Schnader helped obtain a victory on June 30, 2014 for a coalition of civil rights groups in Hernandez v. United States, et al., No. 11-50792, in the United States Court of Appeals for the Fifth Circuit. The case involved Sergio Hernandez, a 15-year old Mexican boy, who, according to the allegations of the complaint, was playing with friends at the U.S./Mexico border near Texas. A Border Patrol agent, Jesus Mesa, detained one of the boys, and Hernandez retreated to an area under a bridge on the Mexican side of the border to observe. The Border Patrol agents alleged that the boys were throwing rocks at them. Mesa fired at least two shots across the border at Hernandez, killing him. At all times, the boys remained on Mexican soil and Mesa remained on U.S. soil. 

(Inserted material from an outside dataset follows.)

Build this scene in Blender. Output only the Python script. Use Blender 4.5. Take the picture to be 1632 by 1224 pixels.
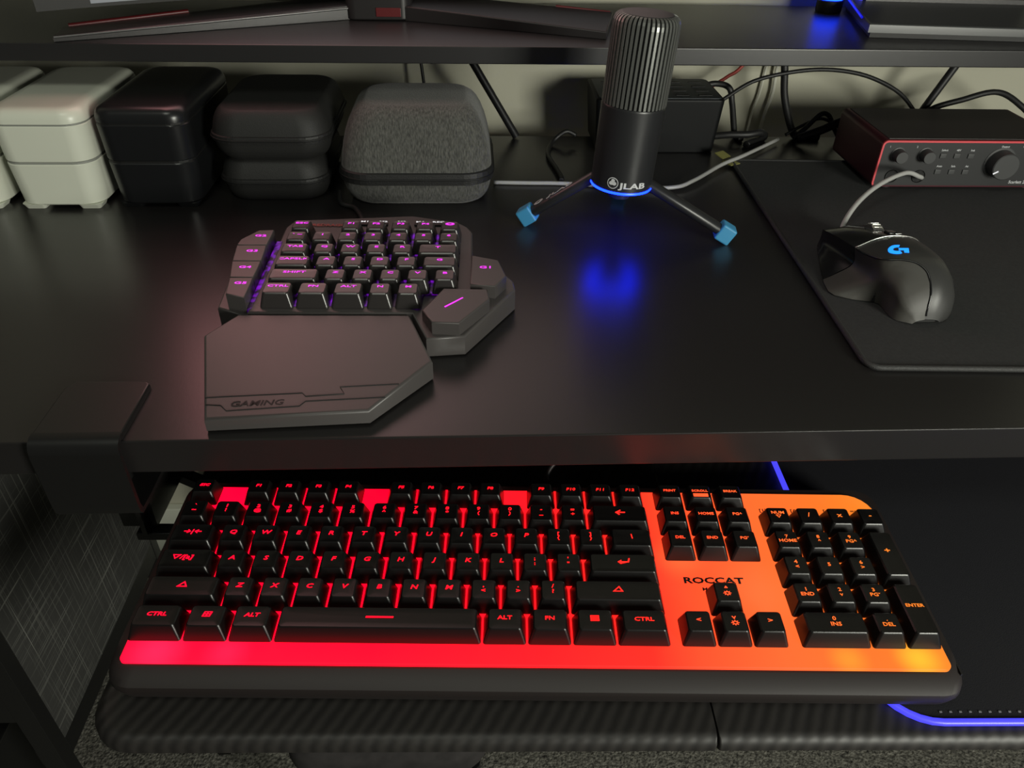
import bpy, bmesh, math, random
from mathutils import Vector, Matrix
random.seed(4)
S = bpy.context.scene
COL = S.collection
for o in list(bpy.data.objects): bpy.data.objects.remove(o)

# ------------------------------------------------------------------ camera
PITCH, YAW, ROLL, CAMZ = 36.0, 3.2, 1.2, 0.285
p, yw, rl = map(math.radians, (PITCH, YAW, ROLL))
fwd = Vector((math.sin(yw)*math.cos(p), math.cos(yw)*math.cos(p), -math.sin(p)))
rgt = Vector((math.cos(yw), -math.sin(yw), 0)); up = rgt.cross(fwd)
r2 = math.cos(rl)*rgt + math.sin(rl)*up; u2 = -math.sin(rl)*rgt + math.cos(rl)*up
cam = bpy.data.objects.new('camera', bpy.data.cameras.new('camera'))
M3 = Matrix((r2, u2, -fwd)).transposed()
cam.matrix_world = Matrix.Translation((0, 0, CAMZ)) @ M3.to_4x4()
cam.data.sensor_width = 36.0; cam.data.lens = 1226.0/1632.0*36.0
cam.data.clip_start = 0.01; cam.data.clip_end = 50
COL.objects.link(cam); S.camera = cam

# ------------------------------------------------------------------ world, lights, exposure
W = bpy.data.worlds.new('room'); S.world = W; W.use_nodes = True
bg = W.node_tree.nodes['Background']
bg.inputs[0].default_value = (1.0, 0.99, 0.88, 1); bg.inputs[1].default_value = 0.06
def area(name, loc, target, size, energy, color, sy=None):
    L = bpy.data.lights.new(name, 'AREA'); L.energy = energy; L.color = color
    L.size = size
    if sy: L.shape = 'RECTANGLE'; L.size_y = sy
    o = bpy.data.objects.new(name, L); COL.objects.link(o); o.location = loc
    o.rotation_euler = (Vector(target) - Vector(loc)).to_track_quat('-Z', 'Y').to_euler()
    return o
area('room_lamp', (0.74, -0.52, 0.26), (0.05, 0.75, 0.02), 0.32, 14.0, (1.0, 1.0, 0.88))
area('ceiling_lamp', (-0.30, -0.5, 1.75), (-0.1, 0.6, 0), 0.6, 6.5, (0.96, 1.0, 0.86))
vs = S.view_settings
vs.view_transform = 'Standard'; vs.look = 'None'; vs.exposure = 0.0; vs.gamma = 1.0
vs.use_curve_mapping = False

# ------------------------------------------------------------------ materials
def mat(name, col, rough=0.5, metal=0.0, spec=0.5, noise=None, bump=None, coat=0.0, sheen=0.0):
    m = bpy.data.materials.new(name); m.use_nodes = True
    nt = m.node_tree; b = nt.nodes['Principled BSDF']
    b.inputs['Base Color'].default_value = (*col, 1); b.inputs['Roughness'].default_value = rough
    b.inputs['Metallic'].default_value = metal; b.inputs['Specular IOR Level'].default_value = spec
    b.inputs['Coat Weight'].default_value = coat; b.inputs['Sheen Weight'].default_value = sheen
    tc = nt.nodes.new('ShaderNodeTexCoord')
    def nz(scale, stretch=(1, 1, 1), detail=4):
        mp = nt.nodes.new('ShaderNodeMapping'); mp.inputs['Scale'].default_value = stretch
        n = nt.nodes.new('ShaderNodeTexNoise'); n.inputs['Scale'].default_value = scale
        n.inputs['Detail'].default_value = detail
        nt.links.new(tc.outputs['Object'], mp.inputs[0]); nt.links.new(mp.outputs[0], n.inputs['Vector'])
        return n
    if noise:      # (scale, amount, stretch)
        sc, am, st = noise; n = nz(sc, st)
        mx = nt.nodes.new('ShaderNodeMix'); mx.data_type = 'RGBA'
        mx.inputs['A'].default_value = (*[c*(1-am) for c in col], 1)
        mx.inputs['B'].default_value = (*[min(1, c*(1+am)) for c in col], 1)
        rp = nt.nodes.new('ShaderNodeMapRange'); rp.inputs[1].default_value = .3; rp.inputs[2].default_value = .7
        nt.links.new(n.outputs['Fac'], rp.inputs[0]); nt.links.new(rp.outputs[0], mx.inputs['Factor'])
        nt.links.new(mx.outputs['Result'], b.inputs['Base Color'])
    if bump:       # (scale, strength, distance, stretch)
        sc, stg, ds, st = bump; n = nz(sc, st)
        bp = nt.nodes.new('ShaderNodeBump'); bp.inputs['Strength'].default_value = stg; bp.inputs['Distance'].default_value = ds
        nt.links.new(n.outputs['Fac'], bp.inputs['Height']); nt.links.new(bp.outputs[0], b.inputs['Normal'])
    return m
def glow(name, col, strength=1.0):
    m = bpy.data.materials.new(name); m.use_nodes = True
    b = m.node_tree.nodes['Principled BSDF']
    b.inputs['Base Color'].default_value = (*[c*.3 for c in col], 1); b.inputs['Roughness'].default_value = .4
    b.inputs['Emission Color'].default_value = (*col, 1); b.inputs['Emission Strength'].default_value = strength
    return m
ONE = (1, 1, 1)
M = {}
M['wall'] = mat('wall_paint', (.46, .45, .36), .85, noise=(6, .05, ONE), bump=(160, .15, .001, ONE))
M['carpet'] = mat('carpet', (.15, .145, .125), .95, noise=(230, .85, ONE), bump=(300, 1, .006, ONE))
M['desk'] = mat('satin_black_laminate', (.0135, .0125, .0125), .3, spec=.5, bump=(900, .06, .0004, (1, .25, 1)))
M['shelf'] = mat('black_shelf_laminate', (.017, .0165, .017), .36, spec=.55, bump=(900, .06, .0004, (1, .25, 1)))
M['edge'] = mat('black_edge_band', (.02, .019, .019), .22, spec=.6)
M['steel'] = mat('black_powder_coat', (.007, .007, .007), .36, bump=(1500, .1, .0003, ONE))
M['rod'] = mat('black_rod', (.012, .012, .013), .5)
M['plastic'] = mat('black_plastic', (.016, .016, .016), .42, bump=(2500, .08, .0002, ONE))
M['keycap'] = mat('black_keycap', (.0045, .004, .004), .32, spec=.42, bump=(3000, .08, .0002, ONE))
M['kbody'] = mat('keyboard_body', (.012, .0085, .008), .55, bump=(2500, .1, .0002, ONE))
M['pad_body'] = mat('keypad_case', (.052, .047, .046), .42, bump=(2500, .1, .0002, ONE))
M['pad_key'] = mat('keypad_cap', (.024, .0215, .021), .27, bump=(3000, .08, .0002, ONE))
M['dark'] = mat('dark_recess', (.004, .004, .004), .6)
M['white'] = mat('white_plastic', (.66, .68, .58), .34, noise=(5, .03, ONE))
M['seal'] = mat('grey_seal', (.26, .27, .24), .6)
M['lunch_black'] = mat('black_lunch_plastic', (.009, .0095, .0105), .3)
M['case_black'] = mat('black_moulded_case', (.012, .012, .0115), .62, bump=(1400, .5, .0005, ONE))
M['zip'] = mat('black_zipper', (.010, .010, .010), .55, bump=(900, .5, .0006, ONE))
M['case_grey'] = mat('grey_melange_fabric', (.062, .062, .056), .85, noise=(900, .6, (1, .5, .25)), bump=(1100, .6, .0005, (1, .5, .4)), sheen=.2)
M['mic'] = mat('mic_black_metal', (.016, .0165, .018), .36)
M['fin'] = mat('mic_fin_metal', (.17, .175, .165), .34, metal=.55)
M['bluefoot'] = mat('blue_rubber', (.045, .25, .46), .5)
M['print'] = mat('light_grey_print', (.55, .56, .58), .5)
M['print_dim'] = mat('dim_grey_print', (.16, .16, .165), .6)
M['cloth'] = mat('black_mat_cloth', (.0215, .022, .0225), .8, noise=(500, .18, ONE), bump=(1600, .35, .0004, ONE))
M['cloth_dark'] = mat('black_pad_cloth', (.007, .007, .0095), .85, spec=.3, bump=(1600, .35, .0004, ONE))
M['stitch'] = mat('black_stitching', (.024, .024, .024), .6, bump=(1500, .8, .0006, ONE))
M['red_trim'] = mat('red_anodised', (.62, .07, .085), .4)
M['iface'] = mat('dark_red_anodised', (.075, .014, .022), .36, metal=.3)
M['iface_top'] = mat('interface_top', (.030, .025, .024), .5)
M['iface_face'] = mat('interface_face', (.013, .0135, .0145), .5)
M['knob'] = mat('grey_knob', (.040, .041, .042), .5)
M['mouse'] = mat('mouse_rubberised', (.032, .032, .031), .36)
M['mouse_grip'] = mat('mouse_side_grip', (.044, .042, .037), .5)
M['mouse_gloss'] = mat('mouse_gloss_black', (.010, .010, .011), .16)
M['chrome'] = mat('brushed_chrome', (.72, .72, .70), .22, metal=1)
M['cable'] = mat('black_cable', (.011, .011, .011), .5)
M['cable_white'] = mat('white_cable', (.55, .55, .47), .5)
M['cable_grey'] = mat('silver_grey_cable', (.38, .38, .37), .35)
M['cable_red'] = mat('red_cable', (.30, .035, .025), .5)
M['yellow'] = mat('dull_yellow_tape', (.20, .19, .055), .7)
M['box_black'] = mat('charger_plastic', (.005, .0055, .006), .5, spec=.22)
M['box_top'] = mat('charger_top', (.022, .029, .037), .5)
M['tag'] = mat('white_tag', (.45, .46, .48), .6)
M['drawer_front'] = mat('brown_drawer_fabric', (.022, .02, .012), .9, noise=(140, .6, (1, 1, .2)))
M['seat'] = mat('dark_seat_fabric', (.030, .027, .027), .9, noise=(60, .3, ONE))
M['stand'] = mat('monitor_stand_black', (.022, .020, .0205), .4, metal=.2)
M['stand_edge'] = mat('monitor_stand_bevel', (.12, .12, .12), .3, metal=.5)
M['stand_red'] = mat('monitor_stand_red', (.10, .008, .01), .4)
M['bezel'] = mat('monitor_bezel', (.006, .0055, .005), .5, spec=.35)
M['blue_led'] = glow('blue_led', (.002, .014, 1.0), 17.0)
M['cyan_led'] = glow('cyan_blue_led', (.012, .24, 1.0), 1.7)
M['puck_led'] = glow('puck_led', (.004, .035, 1.0), 10.0)
M['violet_led'] = glow('violet_blue_led', (.065, .06, 1.0), 1.15)
M['magenta'] = glow('magenta_legend', (1.0, .035, 1.0), 1.1)
M['purple'] = glow('purple_backlight', (.22, .0, .62), .5)
M['white_led'] = glow('white_legend', (.8, .8, .82), .8)
M['red_logo'] = mat('dull_red_print', (.28, .04, .03), .5)

def carbon():
    m = mat('carbon_fibre', (.02, .019, .018), .5, spec=.4); nt = m.node_tree; b = nt.nodes['Principled BSDF']
    tc = nt.nodes.new('ShaderNodeTexCoord'); mp = nt.nodes.new('ShaderNodeMapping')
    mp.inputs['Rotation'].default_value = (0, 0, math.radians(28))
    w = nt.nodes.new('ShaderNodeTexWave'); w.inputs['Scale'].default_value = 46; w.inputs['Distortion'].default_value = .6
    w.inputs['Detail'].default_value = 1; w.inputs['Detail Scale'].default_value = 3
    cr = nt.nodes.new('ShaderNodeMix'); cr.data_type = 'RGBA'
    cr.inputs['A'].default_value = (.011, .010, .0095, 1); cr.inputs['B'].default_value = (.022, .020, .0185, 1)
    bp = nt.nodes.new('ShaderNodeBump'); bp.inputs['Strength'].default_value = .25; bp.inputs['Distance'].default_value = .0006
    nt.links.new(tc.outputs['Object'], mp.inputs[0]); nt.links.new(mp.outputs[0], w.inputs['Vector'])
    nt.links.new(w.outputs['Fac'], cr.inputs['Factor']); nt.links.new(cr.outputs['Result'], b.inputs['Base Color'])
    nt.links.new(w.outputs['Fac'], bp.inputs['Height']); nt.links.new(bp.outputs[0], b.inputs['Normal'])
    return m
M['carbon'] = carbon()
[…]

Hernandez’s family brought a civil rights action in the United States District Court for the Western District of Texas against the U.S., Mesa, and his supervisors. The District Court dismissed, holding that although Mesa acted from the United States, his victim was a foreign national and the shooting’s effects were “felt in Mexico.” The Fifth Circuit affirmed as to the United States and the supervisors, but reversed as to Mesa. 

Schnader represented amici Border Network for Human Rights, Paso del Norte Civil Rights Project and the Southern Border Communities Coalition (a coalition of approximately 60 border advocacy groups). The amicus brief brought to the Court of Appeal’s attention the numerous human rights violations, including injuries and deaths that have occurred at the U.S./Mexico border. It argued that the District Court’s rigid territoriality approach in effect created a “lawless border.” In reversing the district court’s opinion, the Court cited to the amicus brief for documentation of the abuses that have occurred at the border, and also adopted some of its reasoning, including that the District Court’s “territorial approach” would allow border agents to establish “zones of lawlessness.”

The amici also pointed out (and the Fifth Circuit agreed) that the district court’s opinion would lead to the perverse result that, had Hernandez illegally crossed the border into the United States, he would have had a cause of action in the U.S. courts – but because he remained in Mexico, he did not. The appellate court described the case as follows: “if ever a case could be said to present an official abuse of power so arbitrary as to shock the conscience, the Appellants have alleged it here.”

The matter was covered extensively in the Mexican and American Southwest press, and received national attention as well. (See NPR Morning Edition, “U.S. Court: Mexican Teen Killed By Border Patrol Had Rights.” Nancy Winkelman and former Schnader attorney H. Justin Park represented the civil rights amici group in the Fifth Circuit Court of Appeals.